►

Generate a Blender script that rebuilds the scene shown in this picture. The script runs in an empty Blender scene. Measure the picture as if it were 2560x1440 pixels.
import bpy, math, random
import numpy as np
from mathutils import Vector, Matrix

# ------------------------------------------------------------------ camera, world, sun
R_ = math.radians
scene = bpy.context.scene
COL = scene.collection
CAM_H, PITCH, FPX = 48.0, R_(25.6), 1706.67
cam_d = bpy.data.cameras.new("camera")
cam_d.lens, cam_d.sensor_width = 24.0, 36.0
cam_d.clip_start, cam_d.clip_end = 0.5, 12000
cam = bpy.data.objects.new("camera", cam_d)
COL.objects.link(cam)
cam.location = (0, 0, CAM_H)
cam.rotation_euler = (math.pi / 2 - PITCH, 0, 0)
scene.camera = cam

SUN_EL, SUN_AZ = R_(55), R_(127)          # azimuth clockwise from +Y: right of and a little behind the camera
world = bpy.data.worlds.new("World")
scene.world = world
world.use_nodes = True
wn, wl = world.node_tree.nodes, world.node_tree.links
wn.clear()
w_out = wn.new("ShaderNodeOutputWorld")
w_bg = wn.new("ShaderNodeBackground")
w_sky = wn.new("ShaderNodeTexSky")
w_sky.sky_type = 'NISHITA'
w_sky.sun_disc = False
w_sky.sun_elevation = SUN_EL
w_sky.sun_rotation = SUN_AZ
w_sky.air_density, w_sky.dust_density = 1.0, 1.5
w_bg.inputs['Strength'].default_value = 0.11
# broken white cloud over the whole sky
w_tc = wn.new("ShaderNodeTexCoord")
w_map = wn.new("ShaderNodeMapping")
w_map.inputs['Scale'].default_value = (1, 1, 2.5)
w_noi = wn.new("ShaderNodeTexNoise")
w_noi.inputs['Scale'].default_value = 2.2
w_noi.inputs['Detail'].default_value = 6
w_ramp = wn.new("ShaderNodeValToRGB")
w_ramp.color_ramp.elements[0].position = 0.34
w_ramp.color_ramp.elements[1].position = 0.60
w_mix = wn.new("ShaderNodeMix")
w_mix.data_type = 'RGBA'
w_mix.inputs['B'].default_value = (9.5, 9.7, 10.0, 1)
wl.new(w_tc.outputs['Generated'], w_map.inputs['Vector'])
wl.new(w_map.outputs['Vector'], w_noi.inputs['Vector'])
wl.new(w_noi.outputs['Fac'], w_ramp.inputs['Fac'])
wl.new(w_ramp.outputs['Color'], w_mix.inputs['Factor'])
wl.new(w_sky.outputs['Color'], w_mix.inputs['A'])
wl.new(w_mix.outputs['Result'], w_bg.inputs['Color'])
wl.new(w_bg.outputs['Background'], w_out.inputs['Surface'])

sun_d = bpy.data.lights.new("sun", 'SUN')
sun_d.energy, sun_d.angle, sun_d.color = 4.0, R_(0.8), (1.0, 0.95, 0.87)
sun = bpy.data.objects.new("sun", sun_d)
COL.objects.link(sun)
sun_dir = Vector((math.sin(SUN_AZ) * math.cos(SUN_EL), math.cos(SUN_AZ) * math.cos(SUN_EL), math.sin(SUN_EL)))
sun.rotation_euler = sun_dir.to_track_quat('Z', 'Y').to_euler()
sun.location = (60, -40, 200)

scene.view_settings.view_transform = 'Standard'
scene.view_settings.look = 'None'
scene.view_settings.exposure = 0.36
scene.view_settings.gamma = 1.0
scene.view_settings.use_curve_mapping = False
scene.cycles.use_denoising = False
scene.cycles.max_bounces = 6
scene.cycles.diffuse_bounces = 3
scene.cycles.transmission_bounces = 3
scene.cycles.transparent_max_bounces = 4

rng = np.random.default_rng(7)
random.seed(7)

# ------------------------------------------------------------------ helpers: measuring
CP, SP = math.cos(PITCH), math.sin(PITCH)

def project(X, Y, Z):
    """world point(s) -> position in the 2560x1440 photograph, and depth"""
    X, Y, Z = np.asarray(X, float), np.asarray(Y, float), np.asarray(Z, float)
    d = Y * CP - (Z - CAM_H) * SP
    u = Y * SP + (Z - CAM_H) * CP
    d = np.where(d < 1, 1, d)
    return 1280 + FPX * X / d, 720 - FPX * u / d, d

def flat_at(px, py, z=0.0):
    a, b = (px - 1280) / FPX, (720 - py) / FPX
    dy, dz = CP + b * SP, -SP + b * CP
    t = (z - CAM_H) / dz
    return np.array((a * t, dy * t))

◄

Your task: From the opening line of the data above through the line that contains "from mathutils import Vector, Matrix", please print each line as it stands and only those lines.

Response to the exercise:
Generate a Blender script that rebuilds the scene shown in this picture. The script runs in an empty Blender scene. Measure the picture as if it were 2560x1440 pixels.
import bpy, math, random
import numpy as np
from mathutils import Vector, Matrix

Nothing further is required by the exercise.